* _REQUEST_
Retype each line of the material exactly, please, skipping any picture in it.

* _SUPPLIED MATERIAL_
======

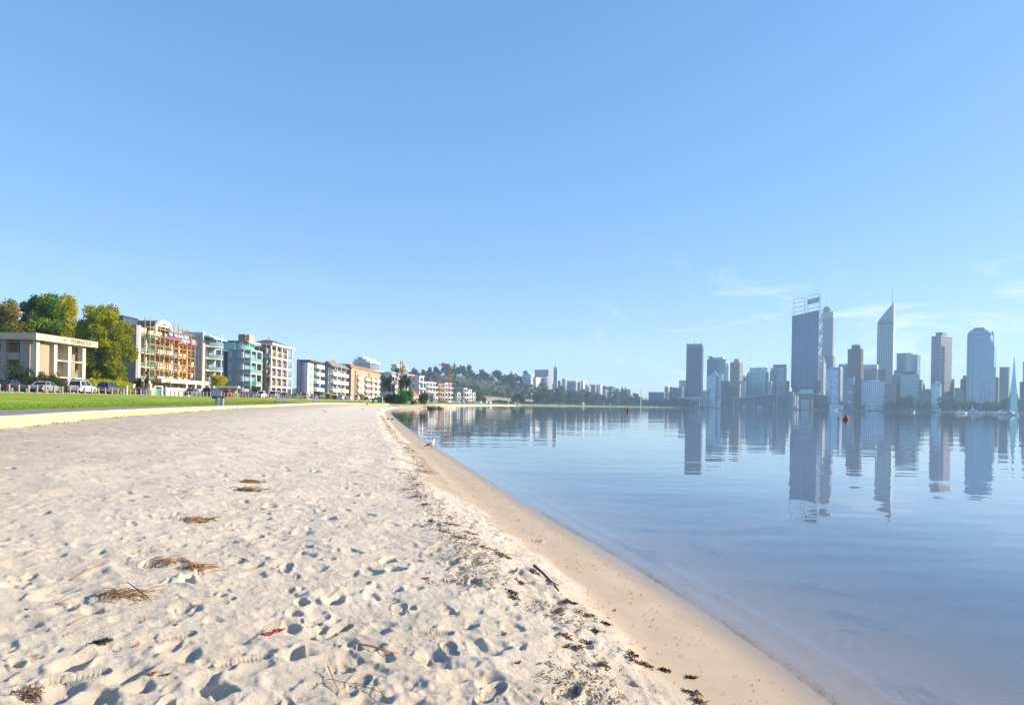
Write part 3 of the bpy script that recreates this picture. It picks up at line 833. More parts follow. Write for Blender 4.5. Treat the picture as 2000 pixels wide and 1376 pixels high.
# the ground of the point, and its rocks
g = MB()
pts = [(-52, 176), (-44, 181), (-37, 185), (-33.5, 188), (-30.5, 196), (-27.5, 203), (-26.8, 209), (-29, 218), (-33, 230), (-40, 250), (-55, 250)]
g.loft([[(x, y, -.8) for x, y in pts], [(x - .8 if x > -35 else x, y, .75) for x, y in pts], [(x - 2.2 if x > -35 else x, y + (.8 if y < 190 else 0), 1.15) for x, y in pts]])
tag(g.build('headland', paint('headland_earth', (.34, .27, .17), .95, .3, .5)), 'low sandy point closing the beach', kind='structure')
def rock_mesh(seed, sx, sy, sz):
    rng = np.random.default_rng(seed); V = []; n = 9; K = 6
    for k in range(K + 1):
        ph = math.pi * k / K
        for i in range(n):
            th = 2 * math.pi * i / n; d = 1 + rng.uniform(-.22, .22)
            V.append((sx * d * math.sin(ph) * math.cos(th), sy * d * math.sin(ph) * math.sin(th), sz * (d * math.cos(ph) + .35)))
    Fq = [(k * n + i, (k + 1) * n + i, (k + 1) * n + (i + 1) % n, k * n + (i + 1) % n) for k in range(K) for i in range(n)]
    me = bpy.data.meshes.new('rock'); me.from_pydata(V, [], Fq)
    return me
M_rock = paint('rock_brown', (.23, .16, .09), .9, .4, 2.5, bump=.03, bscale=8); M_rockd = paint('rock_dark', (.07, .055, .045), .8, .4, 2.5)
M_rockl = paint('rock_pale', (.48, .38, .25), .9, .3, 2.5)
rocks = [(812, 795.6, .5, 'l'), (818, 795, .6, 'b'), (823, 795.2, .7, 'l'), (828, 796, .6, 'd'), (833, 796.2, .8, 'l'), (838, 796.8, .9, 'b'), (843, 797.5, .7, 'd'), (847, 796.5, 1.0, 'l'), (851, 797.2, .8, 'b'), (856, 797, .7, 'd'), (862, 797.5, .5, 'd'), (866, 797.3, .4, 'b')]
names = ['pale flat', 'brown squat', 'pale rounded', 'small dark', 'pale broad', 'large brown', 'dark wet', 'largest pale', 'brown pointed', 'low dark', 'half sunk dark', 'outermost little brown']
for i, (u, v, s, c) in enumerate(rocks):
    x, y, _ = G(u, v, .15); me = rock_mesh(i, s, s * .8, s * .5); me.materials.append({'l': M_rockl, 'b': M_rock, 'd': M_rockd}[c])
    o = link('rock', me, None, (x, y, .12 + .1 * s)); o.rotation_euler = (0, 0, i)
    tag(o, names[i] + ' rock in the row running out from the rocky point', 'rock', 'rocks on the point')

# ------------------------------------------------------------------ hill wood, ridge trees, shore trees
def far_proto(seed, h, w, z0, shape, n=520, leaf=None, cw=.34, ncl=16):
    V, Q, t = tree_meshes('t', seed, h, w, z0, ncl, n, leaf or h * .09, shape, cw, 0, h * .022, forks=4)
    return V, Q, t
PROT = []
for i, (h, w, z0, sh) in enumerate(((14, 5, 5, 'round'), (16, 4.6, 7, 'flat'), (18, 5.4, 8, 'flat'), (12, 5.5, 3, 'round'), (15, 4, 4, 'tall'), (17, 6, 8, 'round'))):
    V, Q, t = far_proto(100 + i, h, w, z0, sh)
    PROT.append((np_mesh('crown', V, Q, M_lf_blue), t.mesh('trunk', M_bark)))
PROTG = []
for i, (h, w, z0, sh) in enumerate(((10, 4.6, 2, 'round'), (12, 5, 3, 'round'), (9, 4.5, 2, 'flat'))):
    V, Q, t = far_proto(120 + i, h, w, z0, sh)
    PROTG.append((np_mesh('crown', V, Q, M_lf_grey), t.mesh('trunk', M_bark)))
V, Q, t = far_proto(130, 16, 1.6, 1, 'cypress', 500, 1.0, .5); CYP = (np_mesh('crown', V, Q, M_lf_blue), t.mesh('trunk', M_bark))
def put_tree(P, name, x, y, z, s, rz, label, group):
    o = thing(name, label, 'tree', (x, y, z), rz, group); o.scale = (s, s, s * random.uniform(.9, 1.15))
    link('crown', P[0], o); link('trunk', P[1], o)
    return o
rg = np.random.default_rng(31)
ORD = 'first second third fourth fifth sixth seventh eighth ninth tenth eleventh twelfth thirteenth fourteenth fifteenth sixteenth seventeenth eighteenth nineteenth twentieth twenty-first twenty-second twenty-third twenty-fourth twenty-fifth twenty-sixth twenty-seventh twenty-eighth twenty-ninth thirtieth thirty-first thirty-second thirty-third thirty-fourth thirty-fifth'.split()
CNT = {}
def nth(where):
    CNT[where] = CNT.get(where, -1) + 1
    c = CNT[where]
    return '%s%s %s' % ('forty-' if c >= 39 and c < 48 else '', ORD[c - 39] if 39 <= c < 48 else (ORD + ['thirty-sixth', 'thirty-seventh', 'thirty-eighth', 'thirty-ninth', 'fortieth'])[min(c, 38)], where)
# ridge line
u = 745
while u < 1262:
    yr = ridge_y(u) * rg.uniform(.95, 1.0); x = UX(u, yr)
    s = rg.uniform(.6, 1.25) * (1.3 if 860 < u < 1030 else 1)
    if u > 1080: s *= .75
    put_tree(PROT[int(rg.integers(6))], 'gum_tree', x, yr, hill_z(x, yr) - 4, s, rg.uniform(0, 6), 'skyline gum on the hill, ' + nth('right of the weeping gum' if u < 877 else 'right of the orange crane' if u < 998 else 'right of the pointed conifer' if u < 1088 else 'right of the thin white tower'), 'skyline trees of the wooded hill')
    u += rg.uniform(2.2, 5)
# slope
for k, u in enumerate(sorted(rg.uniform(750,  1250, 150))):
    yr = ridge_y(u); f0 = foot(u); y = yr * (f0 + (1 - f0) * rg.uniform(.1, .92)); x = UX(u, y)
    put_tree(PROT[int(rg.integers(6))], 'gum_tree', x, y, hill_z(x, y) - 2, rg.uniform(.5, .95), rg.uniform(0, 6), ('upper' if (y / yr - f0) / (1 - f0) > .5 else 'lower') + ' slope tree, ' + nth('from the hill\'s left end' if u < 877 else 'right of the crane, on the slope' if u < 960 else 'above the bridge' if u < 1020 else 'among the hillside flats' if u < 1130 else 'at the low end of the hill'), 'trees on the slope of the wooded hill')
for u_, v_, Y_, lab in ((887, 700, 1060, 'tall dark cypress on the ridge right of the orange crane'), (998, 718, 1150, 'dark pointed conifer near the right end of the high ridge'), (1222, 746, 1250, 'tallest of the dark cypresses above the far park'), (1216, 748, 1250, 'slim dark cypress beside the tallest one above the far park'), (1168, 745, 1230, 'dark conifer among the hillside flats')):
    zz = hill_z(UX(u_, Y_), Y_); o = put_tree(CYP, 'cypress_tree', UX(u_, Y_), Y_, zz, (ZV(v_, u_, Y_) - zz) / 16, 0, lab, None); o.scale = (1.6, 1.6, o.scale[2])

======

* _WORKED SOLUTION_
Write part 3 of the bpy script that recreates this picture. It picks up at line 833. More parts follow. Write for Blender 4.5. Treat the picture as 2000 pixels wide and 1376 pixels high.
# the ground of the point, and its rocks
g = MB()
pts = [(-52, 176), (-44, 181), (-37, 185), (-33.5, 188), (-30.5, 196), (-27.5, 203), (-26.8, 209), (-29, 218), (-33, 230), (-40, 250), (-55, 250)]
g.loft([[(x, y, -.8) for x, y in pts], [(x - .8 if x > -35 else x, y, .75) for x, y in pts], [(x - 2.2 if x > -35 else x, y + (.8 if y < 190 else 0), 1.15) for x, y in pts]])
tag(g.build('headland', paint('headland_earth', (.34, .27, .17), .95, .3, .5)), 'low sandy point closing the beach', kind='structure')
def rock_mesh(seed, sx, sy, sz):
    rng = np.random.default_rng(seed); V = []; n = 9; K = 6
    for k in range(K + 1):
        ph = math.pi * k / K
        for i in range(n):
            th = 2 * math.pi * i / n; d = 1 + rng.uniform(-.22, .22)
            V.append((sx * d * math.sin(ph) * math.cos(th), sy * d * math.sin(ph) * math.sin(th), sz * (d * math.cos(ph) + .35)))
    Fq = [(k * n + i, (k + 1) * n + i, (k + 1) * n + (i + 1) % n, k * n + (i + 1) % n) for k in range(K) for i in range(n)]
    me = bpy.data.meshes.new('rock'); me.from_pydata(V, [], Fq)
    return me
M_rock = paint('rock_brown', (.23, .16, .09), .9, .4, 2.5, bump=.03, bscale=8); M_rockd = paint('rock_dark', (.07, .055, .045), .8, .4, 2.5)
M_rockl = paint('rock_pale', (.48, .38, .25), .9, .3, 2.5)
rocks = [(812, 795.6, .5, 'l'), (818, 795, .6, 'b'), (823, 795.2, .7, 'l'), (828, 796, .6, 'd'), (833, 796.2, .8, 'l'), (838, 796.8, .9, 'b'), (843, 797.5, .7, 'd'), (847, 796.5, 1.0, 'l'), (851, 797.2, .8, 'b'), (856, 797, .7, 'd'), (862, 797.5, .5, 'd'), (866, 797.3, .4, 'b')]
names = ['pale flat', 'brown squat', 'pale rounded', 'small dark', 'pale broad', 'large brown', 'dark wet', 'largest pale', 'brown pointed', 'low dark', 'half sunk dark', 'outermost little brown']
for i, (u, v, s, c) in enumerate(rocks):
    x, y, _ = G(u, v, .15); me = rock_mesh(i, s, s * .8, s * .5); me.materials.append({'l': M_rockl, 'b': M_rock, 'd': M_rockd}[c])
    o = link('rock', me, None, (x, y, .12 + .1 * s)); o.rotation_euler = (0, 0, i)
    tag(o, names[i] + ' rock in the row running out from the rocky point', 'rock', 'rocks on the point')

# ------------------------------------------------------------------ hill wood, ridge trees, shore trees
def far_proto(seed, h, w, z0, shape, n=520, leaf=None, cw=.34, ncl=16):
    V, Q, t = tree_meshes('t', seed, h, w, z0, ncl, n, leaf or h * .09, shape, cw, 0, h * .022, forks=4)
    return V, Q, t
PROT = []
for i, (h, w, z0, sh) in enumerate(((14, 5, 5, 'round'), (16, 4.6, 7, 'flat'), (18, 5.4, 8, 'flat'), (12, 5.5, 3, 'round'), (15, 4, 4, 'tall'), (17, 6, 8, 'round'))):
    V, Q, t = far_proto(100 + i, h, w, z0, sh)
    PROT.append((np_mesh('crown', V, Q, M_lf_blue), t.mesh('trunk', M_bark)))
PROTG = []
for i, (h, w, z0, sh) in enumerate(((10, 4.6, 2, 'round'), (12, 5, 3, 'round'), (9, 4.5, 2, 'flat'))):
    V, Q, t = far_proto(120 + i, h, w, z0, sh)
    PROTG.append((np_mesh('crown', V, Q, M_lf_grey), t.mesh('trunk', M_bark)))
V, Q, t = far_proto(130, 16, 1.6, 1, 'cypress', 500, 1.0, .5); CYP = (np_mesh('crown', V, Q, M_lf_blue), t.mesh('trunk', M_bark))
def put_tree(P, name, x, y, z, s, rz, label, group):
    o = thing(name, label, 'tree', (x, y, z), rz, group); o.scale = (s, s, s * random.uniform(.9, 1.15))
    link('crown', P[0], o); link('trunk', P[1], o)
    return o
rg = np.random.default_rng(31)
ORD = 'first second third fourth fifth sixth seventh eighth ninth tenth eleventh twelfth thirteenth fourteenth fifteenth sixteenth seventeenth eighteenth nineteenth twentieth twenty-first twenty-second twenty-third twenty-fourth twenty-fifth twenty-sixth twenty-seventh twenty-eighth twenty-ninth thirtieth thirty-first thirty-second thirty-third thirty-fourth thirty-fifth'.split()
CNT = {}
def nth(where):
    CNT[where] = CNT.get(where, -1) + 1
    c = CNT[where]
    return '%s%s %s' % ('forty-' if c >= 39 and c < 48 else '', ORD[c - 39] if 39 <= c < 48 else (ORD + ['thirty-sixth', 'thirty-seventh', 'thirty-eighth', 'thirty-ninth', 'fortieth'])[min(c, 38)], where)
# ridge line
u = 745
while u < 1262:
    yr = ridge_y(u) * rg.uniform(.95, 1.0); x = UX(u, yr)
    s = rg.uniform(.6, 1.25) * (1.3 if 860 < u < 1030 else 1)
    if u > 1080: s *= .75
    put_tree(PROT[int(rg.integers(6))], 'gum_tree', x, yr, hill_z(x, yr) - 4, s, rg.uniform(0, 6), 'skyline gum on the hill, ' + nth('right of the weeping gum' if u < 877 else 'right of the orange crane' if u < 998 else 'right of the pointed conifer' if u < 1088 else 'right of the thin white tower'), 'skyline trees of the wooded hill')
    u += rg.uniform(2.2, 5)
# slope
for k, u in enumerate(sorted(rg.uniform(750,  1250, 150))):
    yr = ridge_y(u); f0 = foot(u); y = yr * (f0 + (1 - f0) * rg.uniform(.1, .92)); x = UX(u, y)
    put_tree(PROT[int(rg.integers(6))], 'gum_tree', x, y, hill_z(x, y) - 2, rg.uniform(.5, .95), rg.uniform(0, 6), ('upper' if (y / yr - f0) / (1 - f0) > .5 else 'lower') + ' slope tree, ' + nth('from the hill\'s left end' if u < 877 else 'right of the crane, on the slope' if u < 960 else 'above the bridge' if u < 1020 else 'among the hillside flats' if u < 1130 else 'at the low end of the hill'), 'trees on the slope of the wooded hill')
for u_, v_, Y_, lab in ((887, 700, 1060, 'tall dark cypress on the ridge right of the orange crane'), (998, 718, 1150, 'dark pointed conifer near the right end of the high ridge'), (1222, 746, 1250, 'tallest of the dark cypresses above the far park'), (1216, 748, 1250, 'slim dark cypress beside the tallest one above the far park'), (1168, 745, 1230, 'dark conifer among the hillside flats')):
    zz = hill_z(UX(u_, Y_), Y_); o = put_tree(CYP, 'cypress_tree', UX(u_, Y_), Y_, zz, (ZV(v_, u_, Y_) - zz) / 16, 0, lab, None); o.scale = (1.6, 1.6, o.scale[2])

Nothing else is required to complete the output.